La mañana de aquel martes de 1928 no presagiaba ninguna aventura para el quinceañero Palle Huld. El desayuno estaba dispuesto en un estricto orden danés: un vaso de leche, cereales enfrascados, bollería suntuosa y el caldo aromático del señor Huld -su padre no soportaba el café-. Guiado por la costumbre, Palle se sentó en la silla de fieltro y abrió el periódico para husmear en las tragedias de otros. Y en sus aventuras, claro.

Cuando el primer sorbo de leche cruzaba la garganta de Palle, una fuerza sobrehumana impulsó el líquido fuera de su cuerpo, convirtiendo al zagal en un aspersor viviente. Sus brazos adoptaron la misma posición que su carismático flequillo pelirrojo, mientras que la mirada viajaba, desencajada, por unos horizontes que nadie podría esperar: “Papá.

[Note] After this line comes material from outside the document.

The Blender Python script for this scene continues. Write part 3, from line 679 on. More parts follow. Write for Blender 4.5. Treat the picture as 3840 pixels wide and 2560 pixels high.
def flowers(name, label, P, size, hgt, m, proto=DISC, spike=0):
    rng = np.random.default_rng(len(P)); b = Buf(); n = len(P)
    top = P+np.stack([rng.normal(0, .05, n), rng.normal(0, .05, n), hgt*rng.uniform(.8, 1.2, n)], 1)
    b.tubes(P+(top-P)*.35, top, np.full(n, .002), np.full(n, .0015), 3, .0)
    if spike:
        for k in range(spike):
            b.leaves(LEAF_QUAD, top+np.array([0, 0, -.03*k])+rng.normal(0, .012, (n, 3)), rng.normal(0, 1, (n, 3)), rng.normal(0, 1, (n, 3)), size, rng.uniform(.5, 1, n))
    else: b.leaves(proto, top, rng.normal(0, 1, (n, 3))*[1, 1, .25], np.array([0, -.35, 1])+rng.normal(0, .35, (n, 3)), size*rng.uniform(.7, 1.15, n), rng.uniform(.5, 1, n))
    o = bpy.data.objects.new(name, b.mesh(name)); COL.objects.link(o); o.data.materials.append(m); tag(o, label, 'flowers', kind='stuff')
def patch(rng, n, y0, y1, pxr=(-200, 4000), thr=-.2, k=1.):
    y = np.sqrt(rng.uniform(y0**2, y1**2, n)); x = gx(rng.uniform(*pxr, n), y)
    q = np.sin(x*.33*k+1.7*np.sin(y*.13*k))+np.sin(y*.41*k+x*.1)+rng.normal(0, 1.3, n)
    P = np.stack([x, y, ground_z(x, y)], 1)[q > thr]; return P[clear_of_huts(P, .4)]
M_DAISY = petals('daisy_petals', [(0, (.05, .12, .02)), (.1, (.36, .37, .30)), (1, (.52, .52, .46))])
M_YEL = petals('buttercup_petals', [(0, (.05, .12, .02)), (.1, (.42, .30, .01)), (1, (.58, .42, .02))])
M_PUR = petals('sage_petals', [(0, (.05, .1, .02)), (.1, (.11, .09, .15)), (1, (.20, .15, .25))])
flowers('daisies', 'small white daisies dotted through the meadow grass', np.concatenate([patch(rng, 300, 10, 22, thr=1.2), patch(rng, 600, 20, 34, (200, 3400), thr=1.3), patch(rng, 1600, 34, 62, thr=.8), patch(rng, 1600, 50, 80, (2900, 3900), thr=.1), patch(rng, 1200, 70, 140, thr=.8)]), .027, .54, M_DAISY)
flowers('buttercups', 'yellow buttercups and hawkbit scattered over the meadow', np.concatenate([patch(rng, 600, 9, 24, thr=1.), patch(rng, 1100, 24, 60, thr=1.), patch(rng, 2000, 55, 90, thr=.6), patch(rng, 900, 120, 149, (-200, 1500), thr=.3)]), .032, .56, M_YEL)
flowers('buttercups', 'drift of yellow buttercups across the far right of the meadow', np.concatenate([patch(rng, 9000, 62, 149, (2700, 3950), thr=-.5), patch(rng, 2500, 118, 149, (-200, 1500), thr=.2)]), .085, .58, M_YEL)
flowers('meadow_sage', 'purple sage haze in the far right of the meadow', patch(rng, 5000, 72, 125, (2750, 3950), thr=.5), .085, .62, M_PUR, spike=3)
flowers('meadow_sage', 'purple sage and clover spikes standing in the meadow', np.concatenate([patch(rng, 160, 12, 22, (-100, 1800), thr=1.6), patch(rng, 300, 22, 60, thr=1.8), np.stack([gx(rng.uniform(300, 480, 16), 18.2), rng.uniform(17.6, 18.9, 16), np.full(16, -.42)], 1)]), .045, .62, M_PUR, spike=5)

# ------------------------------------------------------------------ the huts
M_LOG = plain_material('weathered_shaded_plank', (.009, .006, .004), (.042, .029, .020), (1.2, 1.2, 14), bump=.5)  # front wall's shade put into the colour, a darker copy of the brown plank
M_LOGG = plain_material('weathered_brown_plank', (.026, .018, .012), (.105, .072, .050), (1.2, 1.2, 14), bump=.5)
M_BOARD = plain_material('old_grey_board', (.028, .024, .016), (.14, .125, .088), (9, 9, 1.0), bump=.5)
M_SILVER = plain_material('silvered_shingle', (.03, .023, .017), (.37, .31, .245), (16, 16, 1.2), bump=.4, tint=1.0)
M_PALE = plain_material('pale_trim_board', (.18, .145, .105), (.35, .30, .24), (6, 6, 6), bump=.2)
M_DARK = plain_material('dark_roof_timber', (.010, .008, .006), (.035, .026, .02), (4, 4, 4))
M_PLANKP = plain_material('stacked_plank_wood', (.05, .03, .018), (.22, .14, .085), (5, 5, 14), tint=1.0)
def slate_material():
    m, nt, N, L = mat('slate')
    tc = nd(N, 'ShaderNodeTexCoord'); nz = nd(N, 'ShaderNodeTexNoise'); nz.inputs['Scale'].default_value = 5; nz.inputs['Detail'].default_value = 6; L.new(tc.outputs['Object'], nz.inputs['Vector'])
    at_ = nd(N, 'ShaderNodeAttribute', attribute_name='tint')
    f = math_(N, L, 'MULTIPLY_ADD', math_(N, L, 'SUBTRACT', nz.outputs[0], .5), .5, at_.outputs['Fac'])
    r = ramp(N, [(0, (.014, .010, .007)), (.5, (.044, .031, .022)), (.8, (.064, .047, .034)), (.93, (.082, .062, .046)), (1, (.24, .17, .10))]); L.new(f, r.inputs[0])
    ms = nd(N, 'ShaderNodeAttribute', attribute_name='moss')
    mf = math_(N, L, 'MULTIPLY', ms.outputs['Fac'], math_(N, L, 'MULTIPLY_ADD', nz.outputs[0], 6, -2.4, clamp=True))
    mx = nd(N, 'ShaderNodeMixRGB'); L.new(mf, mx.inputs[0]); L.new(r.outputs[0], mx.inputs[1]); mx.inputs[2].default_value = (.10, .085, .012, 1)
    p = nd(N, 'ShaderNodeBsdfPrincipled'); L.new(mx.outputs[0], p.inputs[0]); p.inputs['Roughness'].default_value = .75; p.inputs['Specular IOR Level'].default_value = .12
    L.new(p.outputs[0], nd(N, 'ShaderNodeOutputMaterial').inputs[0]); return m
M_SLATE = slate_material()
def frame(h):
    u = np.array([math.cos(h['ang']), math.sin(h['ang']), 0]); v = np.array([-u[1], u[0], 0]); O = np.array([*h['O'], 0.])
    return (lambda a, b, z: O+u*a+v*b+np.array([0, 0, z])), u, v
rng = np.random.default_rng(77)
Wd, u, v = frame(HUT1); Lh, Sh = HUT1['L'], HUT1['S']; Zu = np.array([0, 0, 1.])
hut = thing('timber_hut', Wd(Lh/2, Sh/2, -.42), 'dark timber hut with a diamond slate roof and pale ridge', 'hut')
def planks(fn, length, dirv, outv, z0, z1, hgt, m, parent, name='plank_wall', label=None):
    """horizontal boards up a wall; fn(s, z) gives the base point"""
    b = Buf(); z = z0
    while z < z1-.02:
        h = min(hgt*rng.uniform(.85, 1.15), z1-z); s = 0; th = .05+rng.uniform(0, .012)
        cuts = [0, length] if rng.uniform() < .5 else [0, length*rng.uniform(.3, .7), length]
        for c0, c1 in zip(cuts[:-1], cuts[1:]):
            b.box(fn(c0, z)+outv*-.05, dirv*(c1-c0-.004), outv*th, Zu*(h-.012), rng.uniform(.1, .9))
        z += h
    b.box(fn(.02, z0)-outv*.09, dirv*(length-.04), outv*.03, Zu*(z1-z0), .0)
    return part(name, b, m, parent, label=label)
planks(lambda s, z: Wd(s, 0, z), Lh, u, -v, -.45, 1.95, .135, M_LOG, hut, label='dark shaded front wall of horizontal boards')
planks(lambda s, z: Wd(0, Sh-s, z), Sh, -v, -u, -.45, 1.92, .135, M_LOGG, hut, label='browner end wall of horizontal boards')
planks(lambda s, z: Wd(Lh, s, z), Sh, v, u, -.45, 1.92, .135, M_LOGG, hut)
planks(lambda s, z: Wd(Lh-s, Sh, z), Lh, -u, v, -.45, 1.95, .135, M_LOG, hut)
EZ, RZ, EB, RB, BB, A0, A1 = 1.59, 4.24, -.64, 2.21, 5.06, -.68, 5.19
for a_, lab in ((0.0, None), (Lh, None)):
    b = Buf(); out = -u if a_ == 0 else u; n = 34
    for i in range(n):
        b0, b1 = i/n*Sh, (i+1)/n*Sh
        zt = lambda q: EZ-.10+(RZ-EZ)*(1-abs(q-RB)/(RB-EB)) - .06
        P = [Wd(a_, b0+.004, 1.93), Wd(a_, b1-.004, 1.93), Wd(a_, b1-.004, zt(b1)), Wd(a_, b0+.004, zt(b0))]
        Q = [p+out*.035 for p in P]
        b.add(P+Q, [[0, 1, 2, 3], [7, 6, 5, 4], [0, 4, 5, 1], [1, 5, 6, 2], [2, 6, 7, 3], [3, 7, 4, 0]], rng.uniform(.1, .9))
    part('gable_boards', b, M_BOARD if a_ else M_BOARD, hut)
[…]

Me voy”.

El té de hierbas del señor Huld se enfrío. “¡Rayos y centellas!”, gritó. Qué padre podría beber tranquilo después de enterarse de que su hijo había ganado un viaje alrededor del mundo, durante 44 días, para conmemorar el centenario del nacimiento de Julio Verne. El tiempo voló como una página de cómic en unas manos intrigadas. El joven viajó por Estados Unidos, Japón, Alemania y Siberia. Y, cuando regresó a Copenhague fue recibido por 20.000 personas. Como un héroe.

Palle, cuando recobró el equilibrio, escribió un libro en el que narraba sus apasionantes descubrimientos -imaginen el mundo sin Internet-. Quizás, todas aquellas maravillosas experiencias contenidas en 44 días le motivaron a vivir en otras pieles. El caso es que Huld Palle se hizo actor, un trabajo con el que vivió el resto de sus días, hasta el 26 de noviembre de 2010, fecha de su muerte.

No obstante, muchos años atrás, Georges Prosper Remi, después de leer el libro de Huld, dibujó a un joven periodista llamado a disfrutar de las mieles de la eternidad. Al artista lo recordarán por su pseudónimo, Hergé.